** start **
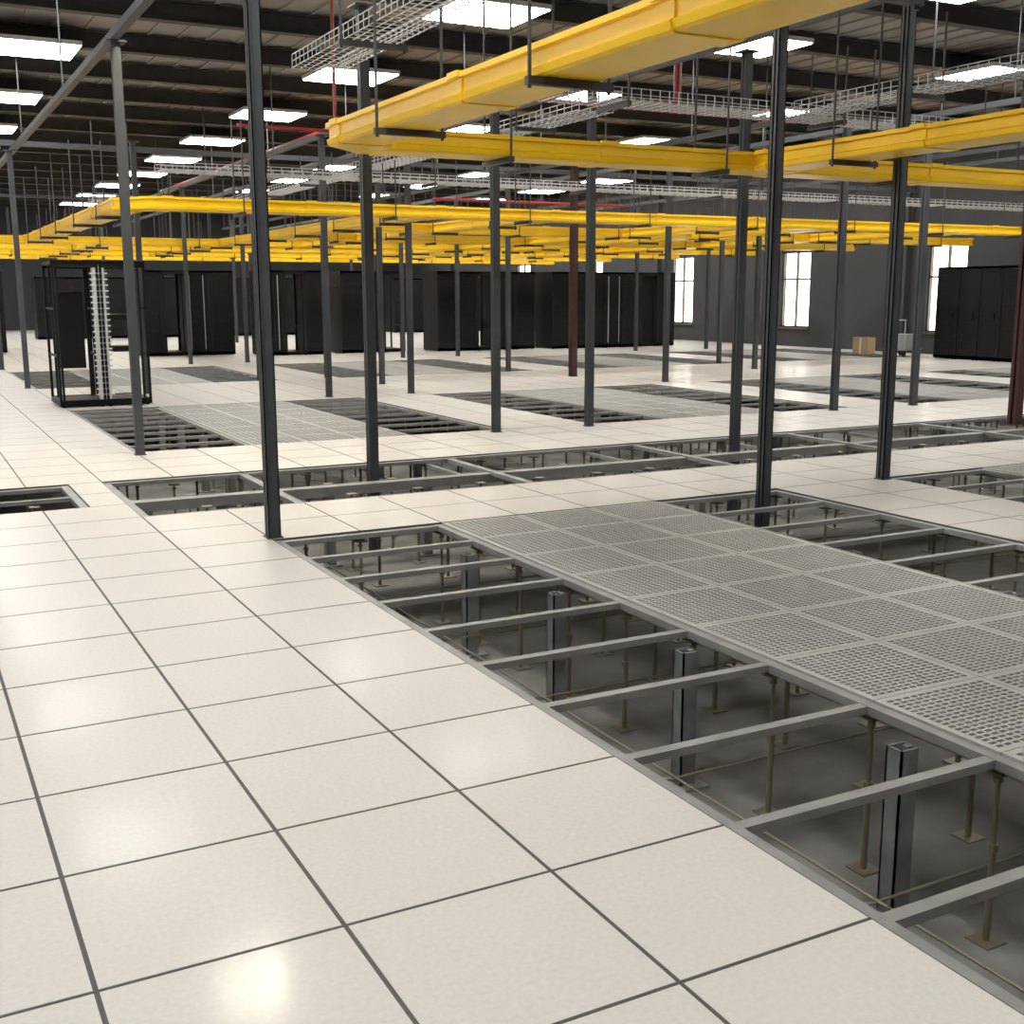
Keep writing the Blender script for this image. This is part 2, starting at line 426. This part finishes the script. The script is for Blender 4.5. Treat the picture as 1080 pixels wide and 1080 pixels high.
ob('cable_manager',b.mesh('cable_manager'),parent=oe)

# ------------------------------------------------------------------ small things by the right wall
b=MB(); b.box(-.25,.25,-.2,.2,0,.42,M_card); b.box(-.252,.252,-.02,.02,.0,.424,M_white); b.box(-.27,.0,-.21,.21,.42,.43,M_card)
ob('cardboard_box',b.mesh('cardboard_box'),(22.3,22.6,0),rz=.4)
b=MB(); b.box(-.45,.45,-.3,.3,.16,.2,M_bluew)
for x in (-.35,.35):
    for y in (-.22,.22): b.cyl((x,y-.02,.07),(x,y+.02,.07),.07,M_black,12); b.box(x-.02,x+.02,y-.03,y+.03,.12,.17,M_black)
b.cyl((-.43,-.26,.2),(-.43,-.26,.9),.015,M_wire); b.cyl((-.43,.26,.2),(-.43,.26,.9),.015,M_wire); b.cyl((-.43,-.26,.9),(-.43,.26,.9),.015,M_wire)
b.box(-.2,.3,-.2,.2,.2,.55,M_strip)
ob('platform_trolley',b.mesh('platform_trolley'),(22.2,21.2,0),rz=.3)

# ------------------------------------------------------------------ daylight + camera
wd=bpy.data.worlds.new('daylight'); bpy.context.scene.world=wd; wd.use_nodes=True
bg=wd.node_tree.nodes['Background']; bg.inputs[0].default_value=(1,.95,.84,1); bg.inputs[1].default_value=5
f,p_,yaw,roll,h=1226.51,.18616,.48697,-.00222,1.5697
fw=Vector((math.sin(yaw)*math.cos(p_),math.cos(yaw)*math.cos(p_),-math.sin(p_))); r=Vector((math.cos(yaw),-math.sin(yaw),0)); u=r.cross(fw)
r2=r*math.cos(roll)+u*math.sin(roll); u2=-r*math.sin(roll)+u*math.cos(roll)
cd=bpy.data.cameras.new('camera'); cd.sensor_width=36; cd.lens=f/1080*36; cd.clip_start=.05; cd.clip_end=200
co=bpy.data.objects.new('camera',cd); bpy.context.scene.collection.objects.link(co)
m=Matrix((( r2.x,u2.x,-fw.x,0),(r2.y,u2.y,-fw.y,0),(r2.z,u2.z,-fw.z,h),(0,0,0,1))); co.matrix_world=m
bpy.context.scene.camera=co
bpy.context.scene.view_settings.view_transform='Standard'
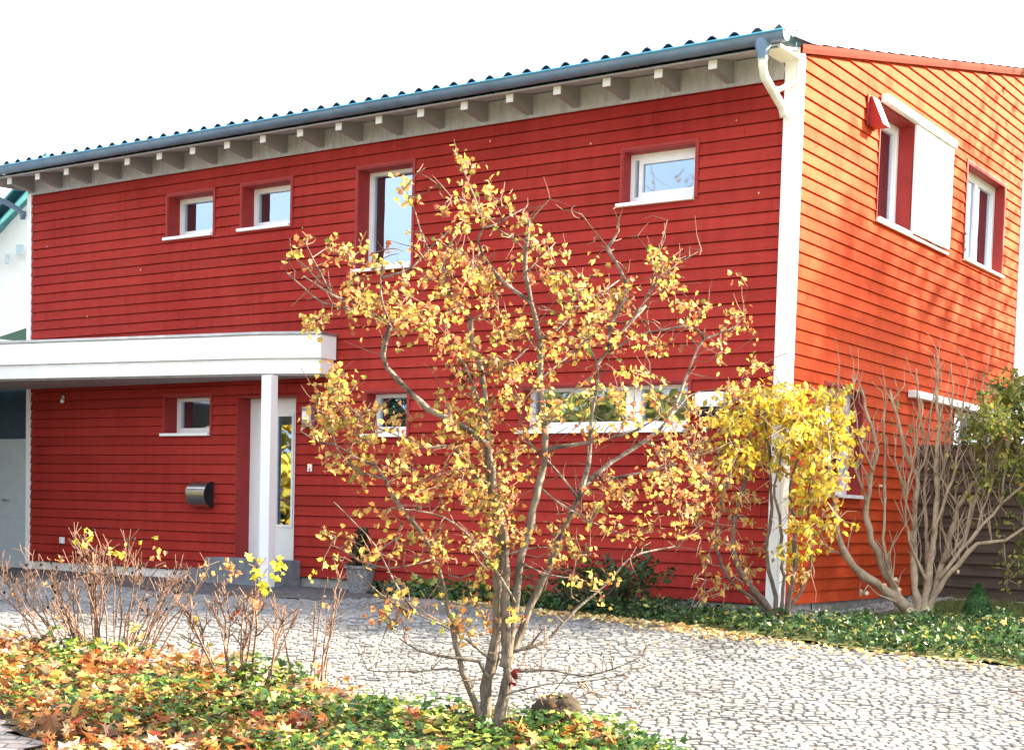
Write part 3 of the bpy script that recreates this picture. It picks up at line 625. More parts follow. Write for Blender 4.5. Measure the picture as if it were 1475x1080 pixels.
class Plant:
    """stems traced from the survey, each with its own distance, then twigs and leaves grown on them"""
    def __init__(s, D, seed): s.D = D; s.nodes = []; s.rr = random.Random(seed)
    def stem(s, mb, pts, r0, r1, d0=0, d1=0, sides=8, wob=.0, keep=True, step=14):
        n = len(pts)-1; L = [0]
        for i in range(n): L.append(L[-1]+math.hypot(pts[i+1][0]-pts[i][0], pts[i+1][1]-pts[i][1]))
        full = [(p[0], p[1], s.D+d0+(d1-d0)*L[i]/L[-1], r0+(r1-r0)*(L[i]/L[-1])**.8) for i, p in enumerate(pts)]
        sp = smooth_path(full, step); P = []; Rr = []
        for i, (x, y, d, r_) in enumerate(sp):
            p = at(x, y, d)+rv(s.rr)*(wob+r_*.22); P.append(p); Rr.append(max(.0015, r_*(1+s.rr.uniform(-.16, .18))))
            if keep: s.nodes.append((x, y, d, p, r_))
        mb.tube(P, Rr, sides); return P
    def near(s, x, y, dmax=90):
        best = None; bd = 1e9
        for nd in s.nodes:
            q = (nd[0]-x)**2+(nd[1]-y)**2
            if q < bd: bd = q; best = nd
        return best, math.sqrt(bd)
def spurs(pl, mb, count, lmin, lmax, r=.0028, up=.3):
    for _ in range(count):
        nd = pl.rr.choice(pl.nodes)
        if nd[4] > .03: continue
        d = (rv(pl.rr)+Vector((0, 0, up))).normalized(); L = pl.rr.uniform(lmin, lmax)
        m1 = nd[3]+d*L*.5+rv(pl.rr)*L*.12; mb.tube([nd[3], m1, nd[3]+d*L+rv(pl.rr)*L*.15], [r*1.4, r*1.1, r*.6], 4)
def clusters(pl, twigs, leaves, blobs, pal, size, shape, per=(3, 6), spread=.06, depth=.16, droop=.5, tr=.003, maxd=95, scale=1.0):
    rr = pl.rr
    for (x, y, rx, ry, n) in blobs:
        for _ in range(int(round(n*scale))):
            px = rr.gauss(x, rx*.55); py = rr.gauss(y, ry*.55)
            nd, dist = pl.near(px, py)
            if dist > maxd: continue
            d = nd[2]+rr.gauss(0, depth); tip = at(px, py, d)
            a = nd[3]; mid = a.lerp(tip, .5)+rv(rr)*(tip-a).length*.13
            twigs.tube([a, mid, tip], [tr*1.25, tr, tr*.6], 4)
            if rr.random() < .35: pl.nodes.append((px, py, d, tip, tr))
            k = rr.randint(*per); c0 = pick(pal, rr)
            for q in range(k):
                p = tip+rv(rr)*spread*rr.random()
                if q == 0: p = mid.lerp(tip, .6)
                dr = (rv(rr)+Vector((0, 0, -droop))).normalized()
                leaf(leaves, p, dr, rv(rr), size*rr.uniform(.65, 1.25), shape, jit(c0 if rr.random() < .6 else pick(pal, rr), .22, rr), fold=rr.uniform(.05, .5), curl=rr.uniform(-.2, .6), rr=rr)

# ------------------------------------------------------------------ the ornamental tree
tree = empty('ornamental_tree', at(703, 1064, 8.8), 'multi stemmed leafless-going tree with yellow orange autumn leaves in front of the driveway', 'tree')
tree['label'] = 'multi stemmed ornamental tree with sparse yellow orange autumn leaves, standing in the leafy front bed'
T = Plant(8.8, 5); tk = MB(); br = MB(); tw = MB(); lf = MB()
def S(mb, pts, r0, r1, d0=0, d1=0, **k): return T.stem(mb, pts, r0, r1, d0, d1, **k)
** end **
SHORT EXERCISE ::
Pictures in the records above are left out; print everything else exactly as written.

OUTPUT FOR THIS TASK ::
Keep writing the Blender script for this image. This is part 2, starting at line 426. This part finishes the script. The script is for Blender 4.5. Treat the picture as 1080 pixels wide and 1080 pixels high.
ob('cable_manager',b.mesh('cable_manager'),parent=oe)

# ------------------------------------------------------------------ small things by the right wall
b=MB(); b.box(-.25,.25,-.2,.2,0,.42,M_card); b.box(-.252,.252,-.02,.02,.0,.424,M_white); b.box(-.27,.0,-.21,.21,.42,.43,M_card)
ob('cardboard_box',b.mesh('cardboard_box'),(22.3,22.6,0),rz=.4)
b=MB(); b.box(-.45,.45,-.3,.3,.16,.2,M_bluew)
for x in (-.35,.35):
    for y in (-.22,.22): b.cyl((x,y-.02,.07),(x,y+.02,.07),.07,M_black,12); b.box(x-.02,x+.02,y-.03,y+.03,.12,.17,M_black)
b.cyl((-.43,-.26,.2),(-.43,-.26,.9),.015,M_wire); b.cyl((-.43,.26,.2),(-.43,.26,.9),.015,M_wire); b.cyl((-.43,-.26,.9),(-.43,.26,.9),.015,M_wire)
b.box(-.2,.3,-.2,.2,.2,.55,M_strip)
ob('platform_trolley',b.mesh('platform_trolley'),(22.2,21.2,0),rz=.3)

# ------------------------------------------------------------------ daylight + camera
wd=bpy.data.worlds.new('daylight'); bpy.context.scene.world=wd; wd.use_nodes=True
bg=wd.node_tree.nodes['Background']; bg.inputs[0].default_value=(1,.95,.84,1); bg.inputs[1].default_value=5
f,p_,yaw,roll,h=1226.51,.18616,.48697,-.00222,1.5697
fw=Vector((math.sin(yaw)*math.cos(p_),math.cos(yaw)*math.cos(p_),-math.sin(p_))); r=Vector((math.cos(yaw),-math.sin(yaw),0)); u=r.cross(fw)
r2=r*math.cos(roll)+u*math.sin(roll); u2=-r*math.sin(roll)+u*math.cos(roll)
cd=bpy.data.cameras.new('camera'); cd.sensor_width=36; cd.lens=f/1080*36; cd.clip_start=.05; cd.clip_end=200
co=bpy.data.objects.new('camera',cd); bpy.context.scene.collection.objects.link(co)
m=Matrix((( r2.x,u2.x,-fw.x,0),(r2.y,u2.y,-fw.y,0),(r2.z,u2.z,-fw.z,h),(0,0,0,1))); co.matrix_world=m
bpy.context.scene.camera=co
bpy.context.scene.view_settings.view_transform='Standard'
Write part 3 of the bpy script that recreates this picture. It picks up at line 625. More parts follow. Write for Blender 4.5. Measure the picture as if it were 1475x1080 pixels.
class Plant:
    """stems traced from the survey, each with its own distance, then twigs and leaves grown on them"""
    def __init__(s, D, seed): s.D = D; s.nodes = []; s.rr = random.Random(seed)
    def stem(s, mb, pts, r0, r1, d0=0, d1=0, sides=8, wob=.0, keep=True, step=14):
        n = len(pts)-1; L = [0]
        for i in range(n): L.append(L[-1]+math.hypot(pts[i+1][0]-pts[i][0], pts[i+1][1]-pts[i][1]))
        full = [(p[0], p[1], s.D+d0+(d1-d0)*L[i]/L[-1], r0+(r1-r0)*(L[i]/L[-1])**.8) for i, p in enumerate(pts)]
        sp = smooth_path(full, step); P = []; Rr = []
        for i, (x, y, d, r_) in enumerate(sp):
            p = at(x, y, d)+rv(s.rr)*(wob+r_*.22); P.append(p); Rr.append(max(.0015, r_*(1+s.rr.uniform(-.16, .18))))
            if keep: s.nodes.append((x, y, d, p, r_))
        mb.tube(P, Rr, sides); return P
    def near(s, x, y, dmax=90):
        best = None; bd = 1e9
        for nd in s.nodes:
            q = (nd[0]-x)**2+(nd[1]-y)**2
            if q < bd: bd = q; best = nd
        return best, math.sqrt(bd)
def spurs(pl, mb, count, lmin, lmax, r=.0028, up=.3):
    for _ in range(count):
        nd = pl.rr.choice(pl.nodes)
        if nd[4] > .03: continue
        d = (rv(pl.rr)+Vector((0, 0, up))).normalized(); L = pl.rr.uniform(lmin, lmax)
        m1 = nd[3]+d*L*.5+rv(pl.rr)*L*.12; mb.tube([nd[3], m1, nd[3]+d*L+rv(pl.rr)*L*.15], [r*1.4, r*1.1, r*.6], 4)
def clusters(pl, twigs, leaves, blobs, pal, size, shape, per=(3, 6), spread=.06, depth=.16, droop=.5, tr=.003, maxd=95, scale=1.0):
    rr = pl.rr
    for (x, y, rx, ry, n) in blobs:
        for _ in range(int(round(n*scale))):
            px = rr.gauss(x, rx*.55); py = rr.gauss(y, ry*.55)
            nd, dist = pl.near(px, py)
            if dist > maxd: continue
            d = nd[2]+rr.gauss(0, depth); tip = at(px, py, d)
            a = nd[3]; mid = a.lerp(tip, .5)+rv(rr)*(tip-a).length*.13
            twigs.tube([a, mid, tip], [tr*1.25, tr, tr*.6], 4)
            if rr.random() < .35: pl.nodes.append((px, py, d, tip, tr))
            k = rr.randint(*per); c0 = pick(pal, rr)
            for q in range(k):
                p = tip+rv(rr)*spread*rr.random()
                if q == 0: p = mid.lerp(tip, .6)
                dr = (rv(rr)+Vector((0, 0, -droop))).normalized()
                leaf(leaves, p, dr, rv(rr), size*rr.uniform(.65, 1.25), shape, jit(c0 if rr.random() < .6 else pick(pal, rr), .22, rr), fold=rr.uniform(.05, .5), curl=rr.uniform(-.2, .6), rr=rr)

# ------------------------------------------------------------------ the ornamental tree
tree = empty('ornamental_tree', at(703, 1064, 8.8), 'multi stemmed leafless-going tree with yellow orange autumn leaves in front of the driveway', 'tree')
tree['label'] = 'multi stemmed ornamental tree with sparse yellow orange autumn leaves, standing in the leafy front bed'
T = Plant(8.8, 5); tk = MB(); br = MB(); tw = MB(); lf = MB()
def S(mb, pts, r0, r1, d0=0, d1=0, **k): return T.stem(mb, pts, r0, r1, d0, d1, **k)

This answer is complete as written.